December is a lot. The cooking, the baking, the shopping, the wrapping, the cleaning, the cards, the finishing of handmade projects, the four million little things to prepare and remember. I get a little more organised with every passing year, but I’m not sure I’ll ever be organised enough to not feel overwhelmed for a couple weeks in the middle there. We had a lovely week with everyone home, though, and all the work was worth it, of course.

*My favourite people

*My favourite granddog

At her great-grandparents’, tuckered out by late Christmas afternoon and using Santa as a pillow. He’s been around so long there are probably pictures of little me doing the same thing.
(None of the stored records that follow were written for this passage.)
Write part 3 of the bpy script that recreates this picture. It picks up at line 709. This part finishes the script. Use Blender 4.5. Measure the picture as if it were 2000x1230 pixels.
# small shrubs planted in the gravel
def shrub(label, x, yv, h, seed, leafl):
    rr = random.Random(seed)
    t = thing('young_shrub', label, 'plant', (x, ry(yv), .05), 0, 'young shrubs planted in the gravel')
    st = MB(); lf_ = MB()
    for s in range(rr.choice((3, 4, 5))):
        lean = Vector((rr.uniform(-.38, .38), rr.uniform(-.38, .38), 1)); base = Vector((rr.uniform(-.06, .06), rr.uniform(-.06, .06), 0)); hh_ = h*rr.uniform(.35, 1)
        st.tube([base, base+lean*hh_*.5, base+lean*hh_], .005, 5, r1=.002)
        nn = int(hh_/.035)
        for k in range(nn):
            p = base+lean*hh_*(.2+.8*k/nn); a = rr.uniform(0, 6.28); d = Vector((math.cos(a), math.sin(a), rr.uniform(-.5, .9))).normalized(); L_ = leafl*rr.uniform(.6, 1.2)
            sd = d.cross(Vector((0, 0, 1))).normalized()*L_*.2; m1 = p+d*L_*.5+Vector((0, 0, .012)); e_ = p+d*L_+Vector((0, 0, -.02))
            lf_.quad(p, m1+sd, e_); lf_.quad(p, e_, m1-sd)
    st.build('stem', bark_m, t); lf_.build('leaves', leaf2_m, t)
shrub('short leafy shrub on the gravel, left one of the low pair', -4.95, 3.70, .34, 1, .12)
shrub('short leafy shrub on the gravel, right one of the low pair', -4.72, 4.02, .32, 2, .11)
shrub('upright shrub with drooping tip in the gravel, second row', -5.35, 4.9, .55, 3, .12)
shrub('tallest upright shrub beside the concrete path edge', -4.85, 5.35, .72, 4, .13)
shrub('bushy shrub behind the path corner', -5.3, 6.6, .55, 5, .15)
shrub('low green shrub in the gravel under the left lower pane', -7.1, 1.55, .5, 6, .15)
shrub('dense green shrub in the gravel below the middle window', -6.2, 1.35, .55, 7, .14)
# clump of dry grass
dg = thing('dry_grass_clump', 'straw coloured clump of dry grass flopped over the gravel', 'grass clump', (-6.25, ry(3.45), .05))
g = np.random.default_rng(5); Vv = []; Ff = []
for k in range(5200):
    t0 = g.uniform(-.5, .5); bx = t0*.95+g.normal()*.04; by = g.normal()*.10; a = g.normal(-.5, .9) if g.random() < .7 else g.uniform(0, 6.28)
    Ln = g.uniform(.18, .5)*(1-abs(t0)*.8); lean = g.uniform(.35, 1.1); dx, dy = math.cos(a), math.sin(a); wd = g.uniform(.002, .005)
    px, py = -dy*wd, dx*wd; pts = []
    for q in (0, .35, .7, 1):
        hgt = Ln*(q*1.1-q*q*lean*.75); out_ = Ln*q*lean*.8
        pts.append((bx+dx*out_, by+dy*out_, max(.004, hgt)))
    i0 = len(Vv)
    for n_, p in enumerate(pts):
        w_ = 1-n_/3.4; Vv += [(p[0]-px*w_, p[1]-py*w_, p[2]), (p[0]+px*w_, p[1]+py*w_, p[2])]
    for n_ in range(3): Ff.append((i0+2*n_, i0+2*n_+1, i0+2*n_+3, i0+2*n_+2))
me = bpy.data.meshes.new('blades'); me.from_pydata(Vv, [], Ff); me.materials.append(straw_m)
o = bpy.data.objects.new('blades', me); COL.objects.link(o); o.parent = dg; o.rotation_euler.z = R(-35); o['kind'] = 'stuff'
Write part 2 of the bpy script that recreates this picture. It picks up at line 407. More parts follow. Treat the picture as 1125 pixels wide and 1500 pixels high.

*One of my favourite grandcats

This is Nadja, waiting impatiently for me to make a fresh cup of green tea she can share. Her brother, Simon, never stops moving and is harder to get a picture of.

*My favourite birthday present: Shaun the Sheep

Charlotte, genius crochet toymaker, designed him herself, which is no mean feat. Makers understand just how much skill goes into crafting something like this.


Charlotte looked in on a friend’s geckos while she was away for the holiday and you better believe I was getting in on that. There were three geckos, but this one was the most outgoing. I could have watched him (?) eat mealworms all day.

my favourite things of the week

For November 27 to December 3, 2023

*A visit with this handsome young man

I knitted a blanket for his upcoming first birthday and I think he liked it – if dragging it along while blowing raspberries means he likes it, which I’m pretty sure it does. It’s been a while since I spoke toddler, though.

*A visit with my crow friends

My walking companion is too polite to say so, but I bet he is heartily sick of my need to stop and chat with the crows during every outing. They’re just so smart, and they’re my neighbours, after all. Seems rude to walk on by without a word.

*Big, moody skies

This time of year brings the drama and I love it.